Robofish Takes To Water

Aug. 28, 2009 -- A school of small, robotic fish has been developed by MIT scientists. Made with a only handful of parts and a blend of polymers, the fish wiggle their way through water like trout and tuna.

These new robofish could be equipped with sensors to monitor oil spills or other environmental contaminants.


"The interesting aspect of this research is that we are the first group to tailor different polymers in different parts of the body with different dampening and stiffness properties," said Kamal Youcef-Toumi, a scientist at MIT who, along with Pablo Vildivia Y Alvarado, is developing the robofish.

"We are also looking at using the natural motion and behavior of the fish and replicating those motions," said Youcef-Toumi.

The 18 new robofish have advanced significantly since the original Robotuna was created at MIT in 1994. Robotuna had more than 2,000 parts, including six motors, encased in its four-foot body.

These new models have less than 10 parts, including one motor, and are between five and eight inches long.

Youcef-Youmi and Vildivia Y Alvarado began developing the five-inch robofish four years ago, modeling their movements on freshwater fish like trout and bass.
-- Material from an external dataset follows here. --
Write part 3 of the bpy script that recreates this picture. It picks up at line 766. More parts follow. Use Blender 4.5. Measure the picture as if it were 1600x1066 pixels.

These small fish swim mostly by moving the tail, while the rest of the body remains motionless.

The most recent robofish are eight inches long and modeled to swim like salt water tuna. Instead of wiggling just the tail, tuna swim by moving their body as well, undulating back and forth to swim faster than trout or bass.

Whatever the length or swimming method, all the robofish are encased in a special blend of molded polymers. The body of the fish is one single piece of material, but each section of the body has a different stiffness, allowing the motion of one actuator to move through the robofish's entire body, propelling it forward.

One actuator allows for limited movement, basically forward and side to side. To move up and down and more complex movements will require two additional actuators be installed.

The unibody construction also protects the electrical and mechanical parts inside the robot; some robofish have been swimming for more than four years.

The robofish might mimic real fish, but they can't compete in terms of speed. The maximum speed of the robofish is less than one body length per second. Some fish can swim up to 10 body lengths per second.

Movement requires energy, and the robofish currently get their power from an attached power cable. Batteries could be installed to power robofish remotely in streams and bays, where they could be equipped with sensors to detect pollution or cameras to study animals that would be disturbed by the noise caused by propellers.

Fish aren't the only underwater creatures the MIT robotics team is studying. During the next few weeks, MIT scientists plan to test robotic salamanders and robotic manta rays.

Whatever type of robot is being created, "the underwater environment is the most difficult environment for robotics," said Huosheng Hu, a professor of computer science and electronic engineering at the University of Essex. Hu has built his own realistic robotic fish which was on display at the London Aquarium.

Hu likes the new unibody robofish, but doesn't think that the new robofish have any particular new advantage in terms of three dimensional swimming, or at least won't until the additional actuators are installed.

Despite the current limitations of robofish, human engineers will continue to chase natural fish in terms of speed, maneuverability and endurance.

"We still have a long way to go to achieving the same performance as real fish," said Hu.